HIDING IN PLAIN SIGHT: CHINESE EXPANSION IN SOUTHEAST ASIA
Op-Ed: War on the Rocks
CHARLES EDELMAY 9, 2019 COMMENTARY
Beijing’s geopolitical moves continue to obfuscate its larger designs, surprise observers, and render the United States and its allies reactive. The prospect of a Chinese naval base in Cambodia offers a case in point.
This issue — seemingly obscure and inconsequential to many observers — made the news in late 2018 when American Vice President Mike Pence raised it in a letter to Cambodia’s increasingly authoritarianleader, Hun Sen. Subsequently, Hun Sen dismissed media reports that China sought a naval base in Cambodia as “fake news.” In repeated denials, he proclaimed that Cambodia’s constitution prohibits any foreign country from setting up military bases within the country’s sovereign territory.
Recent satellite imagery depicting an airport runway in Cambodia’s remote Koh Kong province. Its length is similar to those built on the Spratly Islands in the South China Sea and it is long enough to support Chinese military reconnaissance, fighter, and bomber aircraft. Source: EO Browser.
And yet, questions remain. Recent commercial satellite imagery shows that Union Development Group, a Chinese-owned construction firm, has been rushing to complete a runway in Cambodia’s remote Koh Kong province on the southwestern coast. It appears long enough to support military aircraft and matches the length of the runways built on the Spratly Islands in the South China Sea to support military reconnaissance, fighter and bomber aircraft. Moreover, given the amount of political and economic support Hun Sen has received from Beijing, his independence seems increasingly doubtful.
However, these accusations and denials prevent a meaningful discussion of what the establishment of such a base would mean and what an appropriate response to such an eventuality would look like. They also obscure the question of why Beijing would seek to build a military base in Cambodia.

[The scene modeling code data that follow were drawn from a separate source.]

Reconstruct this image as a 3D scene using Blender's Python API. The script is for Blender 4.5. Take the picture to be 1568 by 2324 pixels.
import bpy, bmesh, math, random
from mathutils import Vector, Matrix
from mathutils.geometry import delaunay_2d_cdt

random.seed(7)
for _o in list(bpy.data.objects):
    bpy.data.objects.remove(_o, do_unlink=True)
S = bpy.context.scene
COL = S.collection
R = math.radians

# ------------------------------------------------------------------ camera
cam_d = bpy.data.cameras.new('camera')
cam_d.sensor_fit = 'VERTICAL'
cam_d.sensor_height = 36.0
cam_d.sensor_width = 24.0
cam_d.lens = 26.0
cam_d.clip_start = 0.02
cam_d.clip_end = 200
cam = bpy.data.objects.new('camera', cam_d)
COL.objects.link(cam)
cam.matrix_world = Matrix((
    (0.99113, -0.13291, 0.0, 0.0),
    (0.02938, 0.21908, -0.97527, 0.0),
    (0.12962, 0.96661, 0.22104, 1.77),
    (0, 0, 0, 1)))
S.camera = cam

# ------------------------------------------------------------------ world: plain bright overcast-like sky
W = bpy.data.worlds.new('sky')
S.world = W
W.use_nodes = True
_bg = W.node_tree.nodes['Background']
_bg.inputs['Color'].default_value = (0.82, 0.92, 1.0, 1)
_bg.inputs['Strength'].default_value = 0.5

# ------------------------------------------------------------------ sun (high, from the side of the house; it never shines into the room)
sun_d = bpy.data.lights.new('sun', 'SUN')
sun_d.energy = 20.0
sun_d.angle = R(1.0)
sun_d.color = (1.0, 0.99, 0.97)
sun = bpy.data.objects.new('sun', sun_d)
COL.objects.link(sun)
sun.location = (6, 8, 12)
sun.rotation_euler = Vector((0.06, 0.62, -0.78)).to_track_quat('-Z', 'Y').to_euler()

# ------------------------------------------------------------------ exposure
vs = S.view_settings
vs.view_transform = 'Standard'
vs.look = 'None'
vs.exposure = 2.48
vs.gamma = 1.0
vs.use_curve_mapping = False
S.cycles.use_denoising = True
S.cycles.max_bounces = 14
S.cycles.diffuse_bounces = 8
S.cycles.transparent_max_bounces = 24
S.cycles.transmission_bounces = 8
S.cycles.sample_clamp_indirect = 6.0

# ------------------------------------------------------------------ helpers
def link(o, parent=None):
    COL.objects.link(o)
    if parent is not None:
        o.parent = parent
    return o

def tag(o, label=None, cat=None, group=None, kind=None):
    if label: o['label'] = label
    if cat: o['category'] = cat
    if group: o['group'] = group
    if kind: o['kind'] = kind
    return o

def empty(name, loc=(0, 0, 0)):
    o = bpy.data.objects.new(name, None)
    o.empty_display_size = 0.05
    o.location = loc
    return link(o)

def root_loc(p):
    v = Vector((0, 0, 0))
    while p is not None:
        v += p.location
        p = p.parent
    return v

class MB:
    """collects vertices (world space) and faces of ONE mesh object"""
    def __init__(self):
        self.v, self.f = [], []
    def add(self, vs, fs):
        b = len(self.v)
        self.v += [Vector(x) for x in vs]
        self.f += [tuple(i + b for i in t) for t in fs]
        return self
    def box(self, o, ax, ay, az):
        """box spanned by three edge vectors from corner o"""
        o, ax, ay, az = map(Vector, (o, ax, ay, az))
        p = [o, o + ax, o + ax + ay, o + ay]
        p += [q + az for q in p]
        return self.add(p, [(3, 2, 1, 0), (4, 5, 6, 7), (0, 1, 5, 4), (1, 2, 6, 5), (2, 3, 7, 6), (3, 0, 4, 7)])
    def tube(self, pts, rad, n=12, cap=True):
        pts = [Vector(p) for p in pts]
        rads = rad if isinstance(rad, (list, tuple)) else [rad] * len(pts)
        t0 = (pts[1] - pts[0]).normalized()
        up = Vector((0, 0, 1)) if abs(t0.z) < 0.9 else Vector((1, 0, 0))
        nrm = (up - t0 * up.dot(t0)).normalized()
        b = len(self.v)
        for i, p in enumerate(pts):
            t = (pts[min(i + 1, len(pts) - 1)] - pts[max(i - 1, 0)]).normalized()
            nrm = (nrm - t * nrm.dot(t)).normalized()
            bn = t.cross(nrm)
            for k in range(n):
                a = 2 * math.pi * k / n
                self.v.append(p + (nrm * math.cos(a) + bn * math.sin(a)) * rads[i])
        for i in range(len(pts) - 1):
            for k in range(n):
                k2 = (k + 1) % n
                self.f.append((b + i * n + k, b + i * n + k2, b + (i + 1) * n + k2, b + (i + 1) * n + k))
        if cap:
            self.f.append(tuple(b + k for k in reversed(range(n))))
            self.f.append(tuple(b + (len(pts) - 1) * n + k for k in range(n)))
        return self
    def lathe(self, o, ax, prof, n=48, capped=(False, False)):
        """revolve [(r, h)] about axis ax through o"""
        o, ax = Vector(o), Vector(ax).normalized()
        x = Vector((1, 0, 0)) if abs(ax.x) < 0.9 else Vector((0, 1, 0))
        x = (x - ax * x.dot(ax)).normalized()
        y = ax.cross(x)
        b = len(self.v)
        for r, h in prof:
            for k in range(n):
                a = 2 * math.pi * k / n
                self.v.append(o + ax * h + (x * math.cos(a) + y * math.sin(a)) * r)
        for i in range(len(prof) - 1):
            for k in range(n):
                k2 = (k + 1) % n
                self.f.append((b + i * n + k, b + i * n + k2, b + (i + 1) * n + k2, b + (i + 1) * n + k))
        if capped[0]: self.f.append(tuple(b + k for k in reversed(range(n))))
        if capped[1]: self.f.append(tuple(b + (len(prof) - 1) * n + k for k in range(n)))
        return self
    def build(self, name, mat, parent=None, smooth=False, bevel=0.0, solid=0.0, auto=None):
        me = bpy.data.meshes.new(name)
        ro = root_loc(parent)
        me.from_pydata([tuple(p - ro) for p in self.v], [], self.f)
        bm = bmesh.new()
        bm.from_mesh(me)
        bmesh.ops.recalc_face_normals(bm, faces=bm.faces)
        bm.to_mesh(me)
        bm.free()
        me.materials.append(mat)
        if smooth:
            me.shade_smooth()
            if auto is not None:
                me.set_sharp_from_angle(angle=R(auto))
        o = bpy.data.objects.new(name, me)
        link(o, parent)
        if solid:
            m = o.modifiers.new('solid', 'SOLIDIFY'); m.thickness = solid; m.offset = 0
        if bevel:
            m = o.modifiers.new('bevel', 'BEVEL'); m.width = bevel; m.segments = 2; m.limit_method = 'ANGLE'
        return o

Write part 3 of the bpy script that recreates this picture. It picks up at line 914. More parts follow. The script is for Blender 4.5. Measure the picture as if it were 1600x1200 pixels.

For Beijing, the strategic dividends of acquiring a military base in southeast Asia are numerous: a more favorable operational environment in the waters ringing southeast Asia, a military perimeter ringing and potentially enclosing mainland southeast Asia, and potentially easier and less restricted access to the Indian Ocean. These benefits are not all of equal value to Chinese strategists, nor does China need any of them immediately. But the logic of Chinese expansion suggests that sooner or later, Beijing will need such a military outpost in southeast Asia, and Hun Sen’s Cambodia presents especially fertile geographic and political soil.
While Hun Sen currently denies that he would allow the rotational presence of the Chinese military or a more permanent Chinese military base on Cambodian territory, strategy often deals in the realm of the possible. Proactively dealing with this challenge requires understanding the Chinese template for developing military bases, thinking through the strategic effects of such a base in Cambodia, and developing options to forestall such a development.
The Chinese Template
Forming a picture of what a Chinese military outpost in Cambodia could look like and how quickly one could become operational is not an act of wild speculation. Chinese efforts elsewhere provide evidence of a simple template. In the South China Sea, in Djibouti, and in other locations in the Indian and Pacific Oceans, Beijing has followed a similar pattern in which denial precedes further action and helps to veil the full extent of Beijing’s aims.
The Chinese template for construction of new military basing was on full display in the South China Sea, where Beijing pursued the quick buildup and rapid militarization of facilities in the Spratly Islands. Chinese officials denied that plans existed for base construction even as Chinese fisherman and private construction companies began to undertake such efforts. Once base construction was underway, Chinese officials claimed such actions were undertaken for humanitarian purposes and continually promised they would not militarize the South China Sea. Once militarization of these facilities was complete, Beijing again shifted its explanations, noting that the military bases were purely defensive in nature. Finally, the Chinese military began building hangars and infrastructure required to deploy fighter jets and other military aircraft to these islands, just as they installed anti-ship cruise missiles, surface-to-air missiles, and military jamming equipment.